Grading process caused ‘anxiety’ and ‘a lot of extra work’, say senior leaders

School leaders have commented on the “anxiety” and amount of “extra work” that resulted from teacher assessed grades, which are being submitted today

Leaders in independent schools have commented on the “anxiety” and amount of “extra work” that resulted from this year’s teacher-assessed grades, which are being submitted today.

In February it was announced that, due to cancelled exams, students would be awarded grades by teachers.

Dr Philip Purvis, deputy head (academic) at Croydon High School, London, said this caused anxiety for many pupils: “In response to the guidance which stipulated that the grading process should be objective, consistent and fair, it is perhaps no surprise that many schools retreated to the familiarity of high-stakes summative assessment.

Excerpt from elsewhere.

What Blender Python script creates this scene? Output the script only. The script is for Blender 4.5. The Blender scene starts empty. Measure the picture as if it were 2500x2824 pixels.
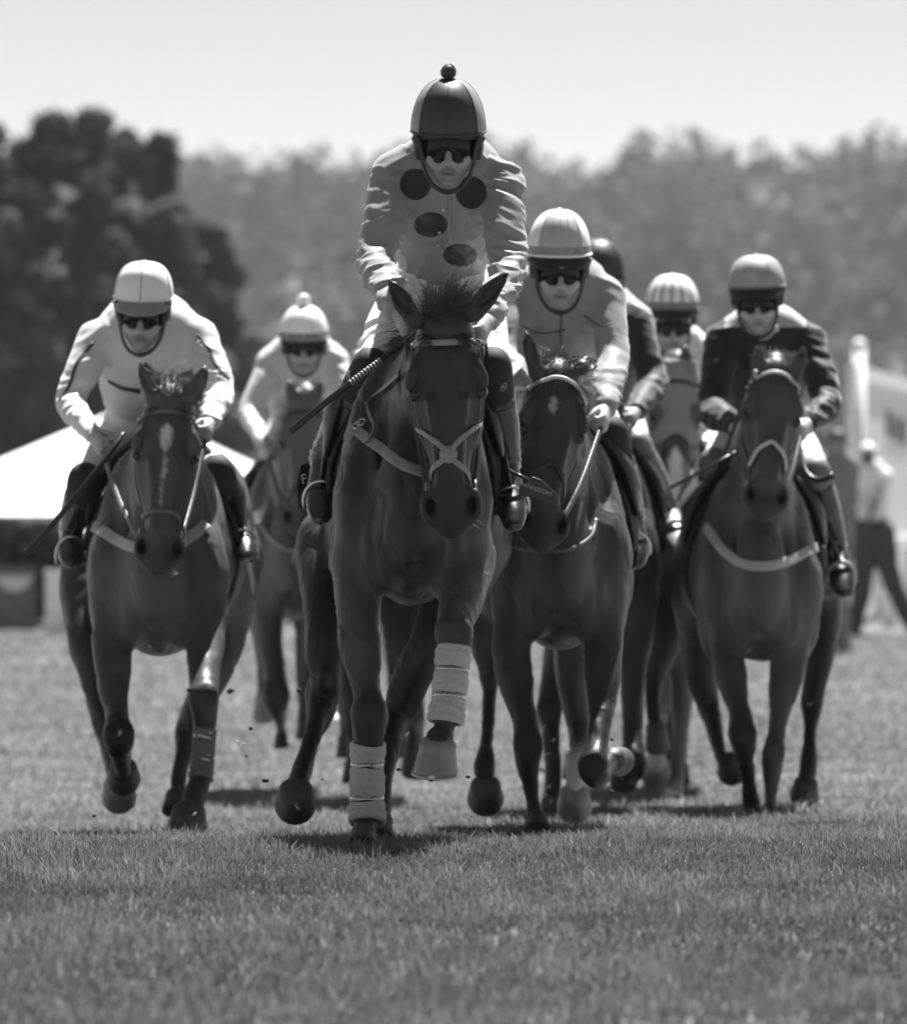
import bpy, math, random, time
import numpy as np
from mathutils import Vector, Matrix, Euler
from mathutils.bvhtree import BVHTree

T0 = time.time()
R = math.radians
F = 17384.0          # focal length in photograph pixels (2500 wide)
ZC = 1.30            # camera height; the far ground lies at about z = 0
scene = bpy.context.scene
COL = scene.collection

# ------------------------------------------------------------------ camera
cam_d = bpy.data.cameras.new('camera')
cam_d.sensor_fit = 'HORIZONTAL'
cam_d.sensor_width = 36.0
cam_d.lens = F / 2500 * 36.0
cam_d.clip_start = 0.5
cam_d.clip_end = 6000
cam_d.dof.use_dof = True
cam_d.dof.focus_distance = 19.6
cam_d.dof.aperture_fstop = 4.9
cam_d.dof.aperture_blades = 0
cam = bpy.data.objects.new('camera', cam_d)
COL.objects.link(cam)
cam.location = (0, 0, ZC)
cam.rotation_euler = (R(90), 0, 0)
scene.camera = cam

# ------------------------------------------------------------------ light
SUN_EL, SUN_AZ = R(65), R(17)
world = bpy.data.worlds.new('World')
scene.world = world
world.use_nodes = True
nt = world.node_tree
nt.nodes.clear()
sky = nt.nodes.new('ShaderNodeTexSky')
sky.sky_type = 'NISHITA'
sky.sun_disc = False
sky.sun_elevation = SUN_EL
sky.sun_rotation = SUN_AZ
sky.dust_density = 0.0
sky.air_density = 0.45
bw = nt.nodes.new('ShaderNodeRGBToBW')       # a black-and-white photograph
bg = nt.nodes.new('ShaderNodeBackground')
bg.inputs['Strength'].default_value = 0.05
wo = nt.nodes.new('ShaderNodeOutputWorld')
nt.links.new(sky.outputs[0], bw.inputs[0])
nt.links.new(bw.outputs[0], bg.inputs['Color'])
nt.links.new(bg.outputs[0], wo.inputs['Surface'])
sd = Vector((math.sin(SUN_AZ) * math.cos(SUN_EL), math.cos(SUN_AZ) * math.cos(SUN_EL), math.sin(SUN_EL)))
sun_d = bpy.data.lights.new('sun', 'SUN')
sun_d.energy = 5.0
sun_d.angle = R(0.8)
sun_d.color = (1, 1, 1)
sun = bpy.data.objects.new('sun', sun_d)
sun.rotation_euler = sd.to_track_quat('Z', 'Y').to_euler()
sun.location = (0, 40, 30)
COL.objects.link(sun)

vs = scene.view_settings
vs.view_transform = 'Standard'
vs.look = 'None'
vs.gamma = 1
vs.exposure = 1.55
vs.use_curve_mapping = False
scene.render.film_transparent = False
cy = scene.cycles
cy.max_bounces = 6
cy.diffuse_bounces = 3
cy.glossy_bounces = 3
cy.transmission_bounces = 4
cy.transparent_max_bounces = 8
cy.volume_bounces = 1
cy.use_denoising = True
cy.caustics_reflective = False
cy.caustics_refractive = False

# ------------------------------------------------------------------ helpers
def P(px, py, d):
    return Vector(((px - 1250) / F * d, d, ZC + (1412 - py) / F * d))

def S(d):            # pixels per metre at distance d
    return F / d

def tag(o, label=None, cat=None, group=None, kind=None):
    if label: o['label'] = label
    if cat: o['category'] = cat
    if group: o['group'] = group
    if kind: o['kind'] = kind
    return o

def thing(name, label, cat, loc, group=None):
    o = bpy.data.objects.new(name, None)
    o.empty_display_size = 0.2
    COL.objects.link(o)
    o.location = loc
    tag(o, label, cat, group)
    return o

def base_of(parent):
    b = Vector((0, 0, 0))
    while parent is not None:
        b = b + parent.location
        parent = parent.parent
    return b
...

“In practice, though, this meant that many pupils sat more examinations (often restyled as ‘lower-stakes’ assessments) over a shorter amount of time and much earlier than they would have done ordinarily. Moreover, this approach undoubtedly caused anxiety amongst pupils up and down the country as they sought – at once – to look behind them to past performance, and ahead to assessments to come.”

Simon Dorman, headmaster at Monmouth School for Boys, Wales, commented on the impact on staff: “Clearly, the whole process of setting, invigilating, administering, marking and moderating has created a lot of extra work for our teaching and support staff in addition to their existing roles.

“It has meant a lot of marking for teaching colleagues, moderating in departments and a very busy time for our two deputy heads academic, liaising with heads of department, to standardise grades before the final grades were agreed.”

It remains to be seen just how much examination boards want to enter into a ‘back and forth’ with schools over grades over the next few weeks – Dr Philip Purvis, Croydon High School

Purvis said he has concerns about what will happen next now that grades have been handed over to exam boards: “I am extremely confident that my school has followed a thorough assessment, moderation, and standardisation process which has allowed pupils to demonstrate their considerable academic acumen in a way that stands up to scrutiny. 

“However, I am less confident about the processes to come which may impact the results that schools have put forward in good faith. 

“It remains to be seen just how much examination boards want to enter into a ‘back and forth’ with schools over grades over the next few weeks. Will their ambitions be tempered by a lack of resource?”

Dr Philip Purvis, deputy head (academic) at Croydon High School

 

Grade inflation

In 2020 there was significant grade inflation following the government’s decision to ditch Ofqual’s algorithm and use teacher-assessed grades. 

Purvis said it is likely we are heading for much higher levels of grade inflation than predicted.

He said: “Back in March, Ofqual promised that there would not be ‘Weimar levels’ of inflated GCSE and A-level grades this year. However, given most schools took a modular approach to assessment, and that the additional assessment materials – including some mark schemes – were put in the public domain, I cannot help but think that we are heading for much higher levels of grade inflation than predicted. 

“Time will tell us how educational institutions (universities who over-offer places, in particular), regulators and politicians seek to respond.”

Simon Dorman, headmaster at Monmouth School for Boys

 

Dorman said staff will likely feel more in the “firing line” on results day this year, with the appeals process bound to put even more pressure on staff.

He said: “There will undoubtedly be a number of appeals, and this will create an extra, and not entirely welcome, administrative burden, but overall, we know that our students will be getting a very fair set of results, which will represent the hard work and perseverance they have shown in this most challenging of academic years.”

A-level results come out on 10 August and GCSEs on 12 August, with the dates being brought forward to ensure enough time for appeals.

Dorman reflected on how students at Monmouth sit a mixture of England and Wales board exams. “This creates an interesting disparity, as WJEC mandates that students are told their provisional results before they are submitted in June, whereas grades for the English exam boards may not be revealed to students before results days.”